While working on The Westerner, Armstrong made the acquaintance of up-and-coming writer/director Sam Peckinpah. The two immediately struck up a friendship. Peckinpah recognized Armstrong's inner turmoil regarding the religious beliefs of his family, and utilized that to brilliant effect in his films. Armstrong would almost always play a slightly unhinged fundamentalist Christian in Peckinpah's films, usually wielding a Bible in one hand and a shotgun in the other. This character archetype appeared in Ride the High Country (1962), Major Dundee (1965), The Ballad of Cable Hogue (1970), and, perhaps most memorably, in Pat Garrett and Billy the Kid (1973).

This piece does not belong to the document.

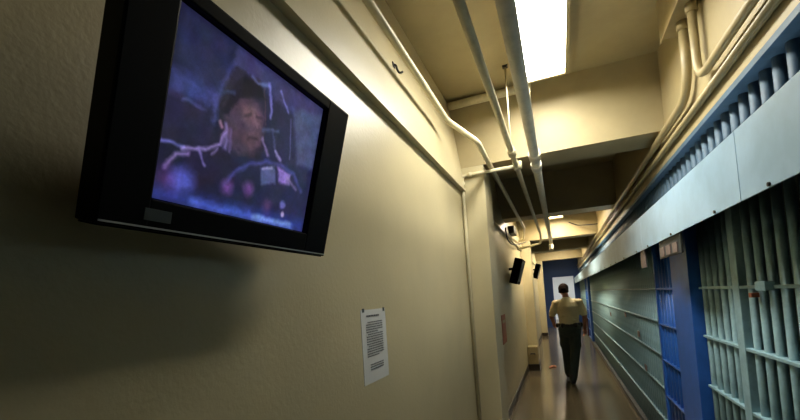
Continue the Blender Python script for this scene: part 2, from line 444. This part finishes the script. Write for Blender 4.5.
# ---------------------------------------------------------------- television near the camera
CAMP = Vector((0, 0, 1.6)); D = .65
Nn = Vector((.96332, 0, -.26836)); Vd = Vector((-.26836, 0, -.96332)); U = Vector((0, 1, 0))
BLc = CAMP-Vector((.9516, -.6897, .3070)).copy()*0+Vector((-.9516*D, .6897*D, .3070*D))   # lower left corner of the picture
SW, SH = .6520*D, .4987*D
TM = Matrix(((U.x, -Vd.x, Nn.x, BLc.x), (U.y, -Vd.y, Nn.y, BLc.y), (U.z, -Vd.z, Nn.z, BLc.z), (0, 0, 0, 1)))
tv = thing('wall_television', 'large black television tilted down from the left wall, showing a driver in blue light', 'television', (-.70, BLc.y+SW/2, 1.95))
IT = Matrix.Translation(-tv.location) @ TM
def tvp(mb, name, m, parent=tv, label=None):
    o = mb.build(name, m, parent, M=IT)
    if label: o['label'] = label
    return o
x0, x1, y0, y1 = -.083, SW+.100, -.055, SH+.028
b = MB().box(x0, -.002, y0, y1, -.038, .012, bev=.004).box(SW+.002, x1, y0, y1, -.038, .012, bev=.004)
b.box(-.004, SW+.004, y0, -.002, -.038, .0115, bev=.003).box(-.004, SW+.004, SH+.002, y1, -.038, .0115, bev=.003)
tvp(b, 'bezel', BLACK)
tvp(MB().box(x0+.045, x1-.045, y0+.03, y1-.03, -.075, -.036, bev=.015), 'rear_casing', BLACK2)
for a in (x0+.018, SW+.034):
    c = MB()
    for i in range(26): c.box(a, a+.046, y0+.05+i*.0115, y0+.0555+i*.0115, .0115, .0118)
    tvp(c, 'speaker_grille', BLACK2)
# bottom lip with silver line
tvp(MB().box(x0+.004, x1-.004, y0-.003, y0+.001, -.036, .006, bev=.004), 'bottom_lip', BLACK2)
tvp(MB().box(x0+.004, x1-.002, y0+.004, y0+.0068, .0105, .0138), 'silver_trim', SILVER)
tvp(MB().box(-.012, .036, -.038, -.018, .0115, .0128, bev=.0004), 'sticker', STICK, label='small grey sticker')
# picture
GW, GH = 260, 200
xs = np.linspace(0, 1, GW+1); ys = np.linspace(0, 1, GH+1)
X, Y = np.meshgrid(xs*.652, ys*.4987)
rng = np.random.default_rng(3)
def vnoise(nx, ny):
    g = rng.random((ny+2, nx+2)); u = np.linspace(0, nx, GW+1)[None, :]+0*X; v = np.linspace(0, ny, GH+1)[:, None]+0*X
    i = u.astype(int); j = v.astype(int); fu = u-i; fv = v-j; fu = fu*fu*(3-2*fu); fv = fv*fv*(3-2*fv)
    return (g[j, i]*(1-fu)+g[j, i+1]*fu)*(1-fv)+(g[j+1, i]*(1-fu)+g[j+1, i+1]*fu)*fv-.5
X0, Y0 = X, Y
X = X0+.007*vnoise(30, 24)+.003*vnoise(80, 60); Y = Y0+.007*vnoise(30, 24)+.003*vnoise(80, 60)
img = np.zeros(X.shape+(3,)); img[:] = (24, 25, 48)
img += np.stack([X*30, X*30, X*50], -1)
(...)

Even outside of Peckinpah's work, however, Armstrong became a tier-one character actor in his own right, appearing in dozens of films over his career. Some of his more memorable roles outside of Peckinpah's films include a sympathetic rancher in El Dorado (1966), Cap'n Dan in The Great White Hope (1970), outlaw Clell Miller in The Great Northfield, Minnesota Raid (1972), a bumbling outlaw in My Name is Nobody (1973), a major role in Children of the Corn (1984), and as the General in Predator (1987), as well as small parts in Warren Beatty's films Heaven Can Wait (1978) and Reds (1981), as well as a major role as the villain Pruneface in Dick Tracy (1990).
Despite being typecast as gruff and violent characters throughout his career, Armstrong is well-known for having a warm and affable personality offscreen. He has been married twice, to Susan Guthrie until 1976 and remains married to his second wife, Mary.
Armstrong is semi-retired from films, but continues to be active in off-Broadway theater.